De plus, le canadien est très peu actif dans le train à grande vitesse. C’était le deuxième écueil à l’union Siemens/Alstom identifié par la Commission européenne: l’allemand fabrique en effet les ICE et Alstom les TGV.

« Les chevauchements sont beaucoup moins grands », résume une source à Bruxelles.

– Un rival chinois, plus menaçant ? –

En février 2019, le veto de la Danoise Vestager à l’union Siemens/Alstom avait mis en rage M. Le Maire et son homologue allemand Peter Altmaier, qui avaient brandi en vain l’épouvantail de la puissante entreprise publique chinoise CRRC.

« A l’époque, la Commission européenne avait estimé ne pas voir de perspective d’entrée des chinois dans un avenir proche dans l’UE », rappelle à l’AFP Emmanuel Durand du cabinet De Pardieu Brocas Maffei.

Depuis, ils ont acquis en août 2019 un fabricant de locomotives, racheté à l’allemand Vossloh, et ils ont décroché à la fin de l’année le tramway de Porto, au nez et à la barbe de Siemens.

« C’est la preuve que cette possibilité théorique de pénétration du marché européen s’est concrétisée », constate M. Durand.

D’ailleurs, alors que le Royaume-Uni vient de quitter l’UE, CRRC négocie aussi avec le gouvernement britannique pour le gigantesque projet de ligne à grande vitesse HS2 (High Speed 2) qui doit relier Londres au centre et au nord de l’Angleterre.

– Réforme de la concurrence, un atout ? –

Le veto de Bruxelles à Siemens/Alstom avait poussé Berlin et Paris à réclamer une réforme de la concurrence dans l’UE pour tenir tête notamment aux rivaux chinois subventionnés.

Début décembre, Mme Vestager avait reconnu qu’il « était temps d’actualiser les règles afin de mieux tenir compte de la mondialisation ».

Elle avait toutefois précisé que si c’était à refaire, elle ferait encore dérailler le projet Alstom-Siemens. L’UE ne doit pas aider à la constitution de champions industriels « biberonnés et chouchoutés » mais laisser la concurrence stimuler leur création, avait-elle prévenu.

Et pour l’instant, la Danoise n’a donné aucun calendrier sur ces projets de réforme. « L’analyse par Bruxelles de la fusion Alstom/Bombardier sera tout aussi rigoureuse que celle faite pour Siemens/Alstom. Ce ne sera pas un laboratoire d’essai d’une réforme du droit de la concurrence », a jugé M. Durand.

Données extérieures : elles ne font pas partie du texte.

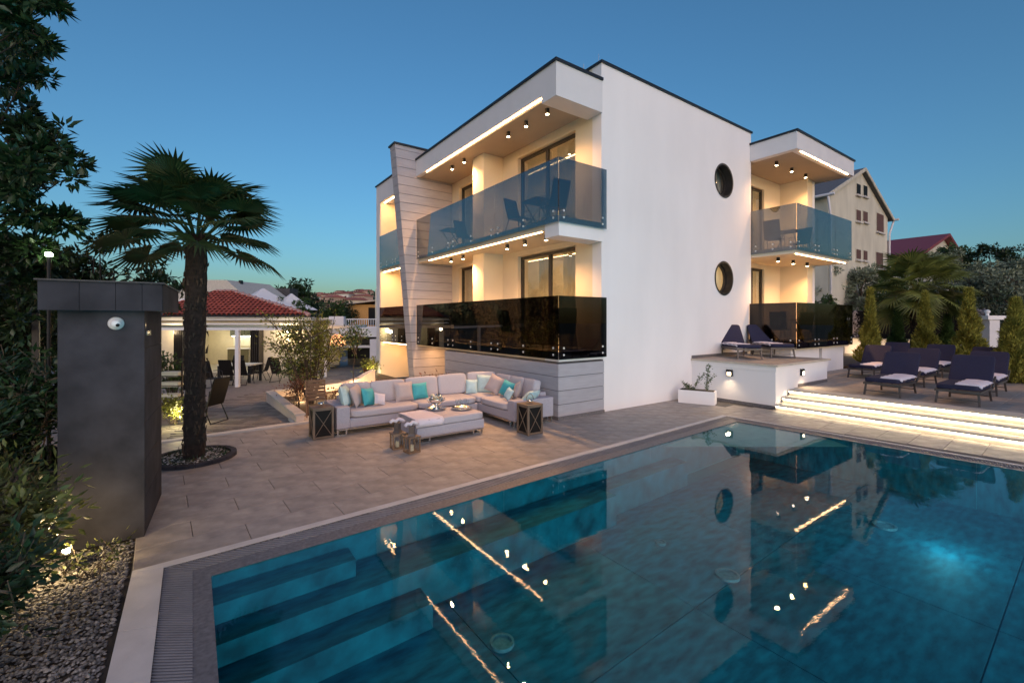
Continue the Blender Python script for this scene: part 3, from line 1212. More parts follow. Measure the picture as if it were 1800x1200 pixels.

– Quel recours en cas de veto de l’UE ? –

Si Bruxelles se montrait sceptique, Bombardier et Alstom pourraient tenter d’arracher son feu vert en proposant des solutions telles que des sessions de sites de production à des rivaux.

En cas de veto, Bombardier et Alstom pourraient déposer un recours auprès de la justice européenne de Luxembourg. La fusion serait certes interdite, mais ils pourraient réclamer des dommages-intérêts à Bruxelles.

Une procédure qui durerait entre trois et cinq ans et à l’issue très incertaine. En 2007 toutefois, la Commission européenne avait été condamnée à indemniser « partiellement » le groupe français Schneider pour avoir empêché à tort en 2001 sa fusion avec son compatriote Legrand.